There’s a front facing VGA camera built in to the device. It’s not something I’d ever use but it’s here so I’ll review it. Image quality is not very good; it’s dark and grainy for the most part. Image capture is perhaps 1/4 second after pressing the button which might annoy some people. Video capture works but suffers from the graininess and dark images that affect stills too. In a bright environment it’s OK.

Gaming.

The inbuilt games work fine as you can see from the video. Actually they look and play really well so I’m chuffed with that. Gameboid seems to work OK though occasionally stutters, but I haven’t tested it with a huge selection of ROMs. Lack of physical buttons make non touchscreen dedicated games hard to work with, in fact I’d go as far as to say onscreen buttons for emulators are a bloody nightmare. As mentioned before, I couldn’t get PSX4Droid working. I’ve loaded and selected the bios but selecting a disk image seems to do nothing. I’ve got plenty of dedicated gaming machines for this instead.

Battery Life.

The battery hasn’t really had time to reach its potential yet, but it seems that the tests conducted on the Chinese forums are about right. I played a Standard Definition XviD episode of Dexter at full brightness from a fully charged battery with WIFI off, and the metre hadn’t dropped at all by the end. I left the device on standby in the morning while I went to work, with WIFI disabled. When I got back to it 9 hours later it was running at about 70% battery remaining.

Odds and Sods.

The Quadrant benchmark runs between 1150 and 1350. I’m not sure why it varies so wildly, rebooting and running the benchmark immediately doesn’t really seem to make much difference to the result. I tried the OTG port with my 16GB SD card and Kingston reader and it worked fine. The only other things I’d like to test are a GPS and a 3G dongle but unfortunately I don’t own either. Tethering the device to my phone works great.

Conclusion.

Well it has its flaws, but I’m used to living with some flaws when buying cheap Chinese stuff. And it is pretty cheap. Overall my biggest woes are with the capacitive buttons occasionally refusing to work, but I have an inkling it’s software related and may be fixed with the upcoming firmware upgrade. The highly scratchable back cover is annoying too, but I’ll live with it. The things I have been impressed with though, outweigh those niggles. Video playback is astonishingly good, battery life is better than average, sound quality through headphones is great and overall it’s a pretty quick little thing.

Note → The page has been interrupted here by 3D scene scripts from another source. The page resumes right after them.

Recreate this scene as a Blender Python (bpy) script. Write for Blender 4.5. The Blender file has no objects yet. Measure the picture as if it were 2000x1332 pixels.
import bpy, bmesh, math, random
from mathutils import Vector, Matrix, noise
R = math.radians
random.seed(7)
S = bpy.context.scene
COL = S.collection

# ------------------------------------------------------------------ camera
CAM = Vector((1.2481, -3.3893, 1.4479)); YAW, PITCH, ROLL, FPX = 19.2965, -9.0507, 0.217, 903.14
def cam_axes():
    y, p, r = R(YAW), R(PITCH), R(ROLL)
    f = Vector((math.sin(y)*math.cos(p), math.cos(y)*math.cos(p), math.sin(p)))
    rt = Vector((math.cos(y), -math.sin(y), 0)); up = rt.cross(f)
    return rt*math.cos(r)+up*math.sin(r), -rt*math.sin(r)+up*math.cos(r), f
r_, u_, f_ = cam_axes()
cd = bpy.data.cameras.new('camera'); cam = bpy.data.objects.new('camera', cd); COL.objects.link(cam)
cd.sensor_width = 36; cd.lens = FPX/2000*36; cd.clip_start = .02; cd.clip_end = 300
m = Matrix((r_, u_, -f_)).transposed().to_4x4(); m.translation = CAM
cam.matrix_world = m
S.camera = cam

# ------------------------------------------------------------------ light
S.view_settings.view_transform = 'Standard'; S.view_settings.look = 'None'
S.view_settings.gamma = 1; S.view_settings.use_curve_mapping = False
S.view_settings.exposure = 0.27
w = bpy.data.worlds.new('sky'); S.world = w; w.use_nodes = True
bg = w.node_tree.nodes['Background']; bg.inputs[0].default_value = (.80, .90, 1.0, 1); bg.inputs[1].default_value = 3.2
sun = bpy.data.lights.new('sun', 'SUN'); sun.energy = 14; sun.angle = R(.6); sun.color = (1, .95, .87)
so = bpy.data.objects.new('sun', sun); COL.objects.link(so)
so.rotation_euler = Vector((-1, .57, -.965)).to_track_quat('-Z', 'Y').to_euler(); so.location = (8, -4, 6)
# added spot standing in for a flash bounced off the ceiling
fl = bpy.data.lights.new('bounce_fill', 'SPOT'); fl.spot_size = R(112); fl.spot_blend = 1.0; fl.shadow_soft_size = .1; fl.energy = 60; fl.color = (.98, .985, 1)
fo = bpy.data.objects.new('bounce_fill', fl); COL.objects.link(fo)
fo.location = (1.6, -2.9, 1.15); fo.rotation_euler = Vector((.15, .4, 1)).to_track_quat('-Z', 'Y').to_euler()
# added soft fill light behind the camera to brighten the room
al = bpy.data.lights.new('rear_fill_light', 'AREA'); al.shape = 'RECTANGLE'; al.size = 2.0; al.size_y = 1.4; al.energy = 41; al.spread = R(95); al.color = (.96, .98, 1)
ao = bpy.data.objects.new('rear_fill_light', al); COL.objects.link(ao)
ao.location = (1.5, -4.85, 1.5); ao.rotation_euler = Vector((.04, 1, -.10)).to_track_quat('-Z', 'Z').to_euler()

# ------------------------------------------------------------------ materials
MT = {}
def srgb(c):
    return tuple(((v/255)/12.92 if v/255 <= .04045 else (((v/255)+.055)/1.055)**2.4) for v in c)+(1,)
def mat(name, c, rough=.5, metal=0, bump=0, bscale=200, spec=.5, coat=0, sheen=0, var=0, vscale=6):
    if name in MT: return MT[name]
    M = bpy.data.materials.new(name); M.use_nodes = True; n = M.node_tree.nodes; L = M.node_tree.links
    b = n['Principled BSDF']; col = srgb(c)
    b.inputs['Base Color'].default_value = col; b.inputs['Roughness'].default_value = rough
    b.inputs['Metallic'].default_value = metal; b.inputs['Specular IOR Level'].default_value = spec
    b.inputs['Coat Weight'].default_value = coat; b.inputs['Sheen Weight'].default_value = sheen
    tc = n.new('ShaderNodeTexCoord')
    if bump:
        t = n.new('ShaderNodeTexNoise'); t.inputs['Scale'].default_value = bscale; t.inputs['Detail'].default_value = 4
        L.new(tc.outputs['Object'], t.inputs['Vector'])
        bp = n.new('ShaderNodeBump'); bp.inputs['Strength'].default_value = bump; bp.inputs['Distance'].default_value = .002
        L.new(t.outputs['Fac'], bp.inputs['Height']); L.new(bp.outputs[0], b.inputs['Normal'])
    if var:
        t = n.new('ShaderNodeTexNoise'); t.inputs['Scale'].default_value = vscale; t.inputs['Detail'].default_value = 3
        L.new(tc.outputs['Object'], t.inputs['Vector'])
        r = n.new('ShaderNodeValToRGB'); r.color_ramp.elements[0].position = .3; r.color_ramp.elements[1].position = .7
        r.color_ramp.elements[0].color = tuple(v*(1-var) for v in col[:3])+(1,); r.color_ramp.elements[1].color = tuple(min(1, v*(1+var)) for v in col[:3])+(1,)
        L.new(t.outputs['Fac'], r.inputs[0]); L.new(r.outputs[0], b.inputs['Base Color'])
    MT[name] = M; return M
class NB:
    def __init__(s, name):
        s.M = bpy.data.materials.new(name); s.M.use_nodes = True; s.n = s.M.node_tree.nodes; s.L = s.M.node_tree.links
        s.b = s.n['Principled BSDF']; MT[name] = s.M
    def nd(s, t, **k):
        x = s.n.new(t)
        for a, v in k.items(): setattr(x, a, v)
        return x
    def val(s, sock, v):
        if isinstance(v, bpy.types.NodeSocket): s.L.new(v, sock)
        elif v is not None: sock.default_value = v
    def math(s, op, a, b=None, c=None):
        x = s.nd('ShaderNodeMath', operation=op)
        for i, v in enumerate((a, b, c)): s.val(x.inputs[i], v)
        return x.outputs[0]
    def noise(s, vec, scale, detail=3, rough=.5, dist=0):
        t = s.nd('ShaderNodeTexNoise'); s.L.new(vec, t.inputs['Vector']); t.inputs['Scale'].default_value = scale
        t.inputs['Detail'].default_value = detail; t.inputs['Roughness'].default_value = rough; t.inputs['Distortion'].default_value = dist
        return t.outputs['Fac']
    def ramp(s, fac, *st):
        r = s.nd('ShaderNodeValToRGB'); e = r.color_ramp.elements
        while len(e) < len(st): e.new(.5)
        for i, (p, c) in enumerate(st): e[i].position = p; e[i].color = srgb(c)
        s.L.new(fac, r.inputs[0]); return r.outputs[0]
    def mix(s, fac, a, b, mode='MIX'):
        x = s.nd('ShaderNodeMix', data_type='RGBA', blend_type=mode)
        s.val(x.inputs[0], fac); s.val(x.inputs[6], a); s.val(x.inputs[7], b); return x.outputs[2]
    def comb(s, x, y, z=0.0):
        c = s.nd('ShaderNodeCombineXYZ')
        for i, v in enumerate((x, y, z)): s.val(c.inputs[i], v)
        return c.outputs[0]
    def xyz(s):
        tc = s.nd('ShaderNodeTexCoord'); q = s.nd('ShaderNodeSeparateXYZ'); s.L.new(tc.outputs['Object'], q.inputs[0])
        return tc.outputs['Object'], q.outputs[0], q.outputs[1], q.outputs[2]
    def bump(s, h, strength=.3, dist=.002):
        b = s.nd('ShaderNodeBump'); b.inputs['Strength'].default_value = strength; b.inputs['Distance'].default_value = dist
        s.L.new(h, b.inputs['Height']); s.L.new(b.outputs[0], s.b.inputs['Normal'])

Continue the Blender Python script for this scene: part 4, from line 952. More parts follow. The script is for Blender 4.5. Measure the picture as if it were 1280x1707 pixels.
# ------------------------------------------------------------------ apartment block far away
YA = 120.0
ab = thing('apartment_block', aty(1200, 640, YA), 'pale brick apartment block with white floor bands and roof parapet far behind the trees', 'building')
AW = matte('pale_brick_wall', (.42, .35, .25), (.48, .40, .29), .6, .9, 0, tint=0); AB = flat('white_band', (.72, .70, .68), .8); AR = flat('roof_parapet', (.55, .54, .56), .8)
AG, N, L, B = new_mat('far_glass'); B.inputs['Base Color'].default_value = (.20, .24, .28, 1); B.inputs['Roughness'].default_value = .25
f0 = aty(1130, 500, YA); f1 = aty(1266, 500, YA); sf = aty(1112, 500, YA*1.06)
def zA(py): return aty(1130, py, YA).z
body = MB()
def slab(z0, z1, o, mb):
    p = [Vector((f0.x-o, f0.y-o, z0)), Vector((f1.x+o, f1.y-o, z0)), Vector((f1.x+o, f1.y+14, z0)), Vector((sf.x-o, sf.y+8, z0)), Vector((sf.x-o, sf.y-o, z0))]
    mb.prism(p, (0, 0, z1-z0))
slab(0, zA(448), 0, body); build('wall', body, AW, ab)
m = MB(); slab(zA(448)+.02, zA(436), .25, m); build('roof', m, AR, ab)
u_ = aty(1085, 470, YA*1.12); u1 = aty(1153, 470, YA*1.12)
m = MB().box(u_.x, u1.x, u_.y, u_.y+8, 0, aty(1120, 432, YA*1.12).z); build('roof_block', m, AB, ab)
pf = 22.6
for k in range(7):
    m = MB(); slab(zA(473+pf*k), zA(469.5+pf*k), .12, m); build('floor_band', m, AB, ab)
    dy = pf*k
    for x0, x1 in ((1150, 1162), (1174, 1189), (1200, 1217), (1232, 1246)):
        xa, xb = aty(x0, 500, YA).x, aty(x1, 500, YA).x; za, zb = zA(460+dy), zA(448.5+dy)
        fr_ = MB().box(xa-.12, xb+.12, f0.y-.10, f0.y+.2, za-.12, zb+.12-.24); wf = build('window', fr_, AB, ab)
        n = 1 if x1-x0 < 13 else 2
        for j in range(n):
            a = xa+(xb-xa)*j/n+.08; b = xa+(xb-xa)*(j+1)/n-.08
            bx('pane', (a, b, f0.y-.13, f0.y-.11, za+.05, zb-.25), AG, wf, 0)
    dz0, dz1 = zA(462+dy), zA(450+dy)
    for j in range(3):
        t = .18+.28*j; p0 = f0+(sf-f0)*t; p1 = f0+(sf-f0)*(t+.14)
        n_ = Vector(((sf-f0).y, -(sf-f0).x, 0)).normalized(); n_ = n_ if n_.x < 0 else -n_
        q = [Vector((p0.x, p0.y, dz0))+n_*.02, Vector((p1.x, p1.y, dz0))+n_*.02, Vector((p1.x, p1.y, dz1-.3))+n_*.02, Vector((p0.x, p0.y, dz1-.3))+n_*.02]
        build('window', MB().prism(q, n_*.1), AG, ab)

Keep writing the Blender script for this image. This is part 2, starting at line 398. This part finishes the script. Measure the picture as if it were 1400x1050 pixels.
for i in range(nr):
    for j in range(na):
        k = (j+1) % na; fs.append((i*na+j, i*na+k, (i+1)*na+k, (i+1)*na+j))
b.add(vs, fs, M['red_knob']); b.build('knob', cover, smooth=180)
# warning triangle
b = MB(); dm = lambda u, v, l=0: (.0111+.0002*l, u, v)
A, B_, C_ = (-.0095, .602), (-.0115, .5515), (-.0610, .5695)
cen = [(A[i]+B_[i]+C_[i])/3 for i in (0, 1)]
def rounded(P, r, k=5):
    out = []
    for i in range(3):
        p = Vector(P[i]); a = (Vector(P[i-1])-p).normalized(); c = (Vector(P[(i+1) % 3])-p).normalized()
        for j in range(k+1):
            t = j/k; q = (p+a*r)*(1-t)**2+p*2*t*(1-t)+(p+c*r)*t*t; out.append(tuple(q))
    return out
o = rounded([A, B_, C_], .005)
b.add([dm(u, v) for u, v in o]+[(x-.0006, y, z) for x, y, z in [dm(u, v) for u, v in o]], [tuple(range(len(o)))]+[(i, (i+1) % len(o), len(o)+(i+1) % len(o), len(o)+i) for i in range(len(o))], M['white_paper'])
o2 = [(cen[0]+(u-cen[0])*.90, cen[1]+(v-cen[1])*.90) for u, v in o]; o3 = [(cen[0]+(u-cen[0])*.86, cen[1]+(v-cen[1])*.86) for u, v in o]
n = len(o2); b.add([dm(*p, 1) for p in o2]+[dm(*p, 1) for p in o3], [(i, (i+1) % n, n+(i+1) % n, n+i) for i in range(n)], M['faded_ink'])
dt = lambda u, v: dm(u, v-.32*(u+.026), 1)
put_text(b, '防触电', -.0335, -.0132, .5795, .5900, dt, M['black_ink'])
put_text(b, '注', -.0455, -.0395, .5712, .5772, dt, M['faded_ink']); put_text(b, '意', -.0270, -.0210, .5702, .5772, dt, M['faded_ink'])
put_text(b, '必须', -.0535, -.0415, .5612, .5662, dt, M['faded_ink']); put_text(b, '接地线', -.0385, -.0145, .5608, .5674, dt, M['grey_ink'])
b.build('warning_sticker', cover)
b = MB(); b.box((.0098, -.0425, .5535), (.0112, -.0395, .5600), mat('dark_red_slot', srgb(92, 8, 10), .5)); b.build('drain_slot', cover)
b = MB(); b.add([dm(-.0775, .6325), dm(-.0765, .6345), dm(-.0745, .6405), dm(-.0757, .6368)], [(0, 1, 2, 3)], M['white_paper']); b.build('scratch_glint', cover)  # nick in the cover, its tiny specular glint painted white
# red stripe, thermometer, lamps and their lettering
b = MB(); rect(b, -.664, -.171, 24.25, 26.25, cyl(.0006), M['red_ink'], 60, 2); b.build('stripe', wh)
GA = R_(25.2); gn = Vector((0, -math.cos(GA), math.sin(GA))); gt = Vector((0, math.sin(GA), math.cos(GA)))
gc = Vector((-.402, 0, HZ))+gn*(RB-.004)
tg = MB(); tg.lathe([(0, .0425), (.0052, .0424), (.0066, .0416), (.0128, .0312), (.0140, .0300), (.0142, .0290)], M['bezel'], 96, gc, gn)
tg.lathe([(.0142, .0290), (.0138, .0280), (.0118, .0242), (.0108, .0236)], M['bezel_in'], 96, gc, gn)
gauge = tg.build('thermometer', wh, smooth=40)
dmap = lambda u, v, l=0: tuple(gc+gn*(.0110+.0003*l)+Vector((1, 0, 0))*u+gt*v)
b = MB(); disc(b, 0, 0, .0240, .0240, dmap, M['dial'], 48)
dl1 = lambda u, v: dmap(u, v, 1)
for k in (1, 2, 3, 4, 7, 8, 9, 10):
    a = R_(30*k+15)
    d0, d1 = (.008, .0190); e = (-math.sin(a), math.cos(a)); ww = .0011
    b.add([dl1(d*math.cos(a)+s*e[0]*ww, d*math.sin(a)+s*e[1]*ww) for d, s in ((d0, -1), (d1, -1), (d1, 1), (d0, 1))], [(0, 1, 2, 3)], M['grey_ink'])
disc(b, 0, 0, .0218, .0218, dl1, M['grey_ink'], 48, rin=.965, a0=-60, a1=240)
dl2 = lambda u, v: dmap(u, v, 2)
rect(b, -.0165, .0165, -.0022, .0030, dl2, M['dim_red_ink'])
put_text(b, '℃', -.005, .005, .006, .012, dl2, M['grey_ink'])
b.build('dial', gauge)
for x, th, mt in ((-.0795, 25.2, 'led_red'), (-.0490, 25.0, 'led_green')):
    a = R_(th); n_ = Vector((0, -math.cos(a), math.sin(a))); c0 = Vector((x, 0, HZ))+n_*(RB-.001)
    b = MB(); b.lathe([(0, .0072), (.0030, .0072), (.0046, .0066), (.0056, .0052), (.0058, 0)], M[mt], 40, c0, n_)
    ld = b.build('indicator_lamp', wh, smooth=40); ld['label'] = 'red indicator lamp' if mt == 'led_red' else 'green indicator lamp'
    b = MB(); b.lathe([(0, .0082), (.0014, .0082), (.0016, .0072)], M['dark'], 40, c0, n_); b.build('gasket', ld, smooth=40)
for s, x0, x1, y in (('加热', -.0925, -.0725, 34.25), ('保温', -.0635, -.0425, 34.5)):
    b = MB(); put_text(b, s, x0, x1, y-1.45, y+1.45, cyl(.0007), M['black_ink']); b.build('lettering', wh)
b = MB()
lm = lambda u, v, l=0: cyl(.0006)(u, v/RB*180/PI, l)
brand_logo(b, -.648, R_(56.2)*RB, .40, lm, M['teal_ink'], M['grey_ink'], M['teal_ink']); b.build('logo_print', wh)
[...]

A worthy purchase I reckon.

The hands on and unboxing videos are below, you’ve probably already seen them but I’m putting them here again for completeness of the review’s sake.


27 thoughts on “Window N50 Review (Tl;Dr, it’s pretty good).”

  1. greetings sir
    i recently stumbled upod a “newer’ version of the n50 with a 3g “call feature’ aka the “let’s talk” model
    http://www.lettouch.com/Mall/goods.aspx?gi=3335
    i wonder if you’ve already tried one,and if its any good.
    based on the specs,i’m a bit disappointed that it only has a
    2200mah battery (the non 3g version has more than 3000mah) which can be detrimental to its lifespan especially with the 3g on.
    anyhow,im looking forward regarding your thoughts about this.
    thanks and more power

    Reply
  2. Exciting enough for me to announce here.. fpse ps one emu is working and all games work like a charm. ogre battle here i come again!

    Reply
    • New builds seem to be appearing daily, I’m going to wait until either a) the FINAL SDKv2 comes out (the current one is developers testing build or b) everything is fixed in a custom ROM from kaze or whoever else.

      Reply
  3. Wow, amazing review!
    Have you tried playing games like Monkey Island on this device, using scummvm for android?
    I would buy this microtablet if you could test how the “experience” is, playing this kind of old games, graphic adventure games mostly.
    Thanks in advance

    Reply
  4. Great review and videos. You’ve pretty much sold me on this guy. I’ve been wanting something like this for the same reasons as you, something with more capability than my phone, and a bigger screen, but not as big as most tablets.

    Couple of questions: It looks like they gave you an AV cable in the unboxing video. Wanna see if it’ll do composite video out? Could you try a USB keyboard on it, and see how responsive the keys are? I’d like to use one for writing and playing emulators.

    Thanks a lot.

    Reply
    • i did actually try the video cable as soon as i unboxed it but as predicted it does nothing. should have mentioned it earlier…

      i’ll try the keyboard when i get time (i’m away at the moment) but i’m confident it’ll work.

      Reply
  5. Hi man, I purchased my own N50DT, think will be in italy before the end of October. I have read that SDK 2.0 is coming soon :D…

    Reply
  6. I think they are shipping new ones with the new firmware have you tried downloading the new firmware it is avaliable now you need the flash tool aswell try it and see if it fixes the hardware buton issue.